In any of life’s situations, we meet all sorts of people. A nurse, a caller at work, a neighbor, the gal in line behind you at the DMV, a fellow shopper at the grocery store, a guy on the elevator with you, or the cashier at the gas station. Most of these folks we bump into make a very small impression on our lives. We are around them for just minutes, or maybe a bit longer. We exchange polite smiles, nods, or even small conversations. We have our business with them, and it’s over.

But then there are those that we do more than just bump into. We connect on some level. They come to us when we are in need. One minute we didn’t know they existed, and the next, they are a lifeline to us. There is an instant bond due to the situation we are in. Suddenly, they become very important to us, and, although they start out providing some service to us, or we meet by circumstance, we become friends, even if for a short time.

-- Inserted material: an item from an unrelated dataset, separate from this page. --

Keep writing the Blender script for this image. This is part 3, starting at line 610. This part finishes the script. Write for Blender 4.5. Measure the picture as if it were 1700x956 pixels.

I started thinking about these encounters in life. All of us are just little bits of humanity, bouncing around through life, floating hither and yon. And as we float and bounce, we bump into other bits of humanity. Sometimes it’s a small bump, and we’re on our way in another direction. But sometimes we stick for a minute. We have some sort of interaction. In my mind it’s like those animations of atoms bouncing around, joining up with others as they go. But in the human world, it’s much more meaningful.

I’m extremely grateful for having had the chance to bump into my amazing people. They’ve provided comfort in scary situations, sensibility when all seemed out of control, and a listening ear when no one else would understand. I hope that as I’ve been bouncing around, I’ve stuck to others for a bit, as well. Happy bouncing, people!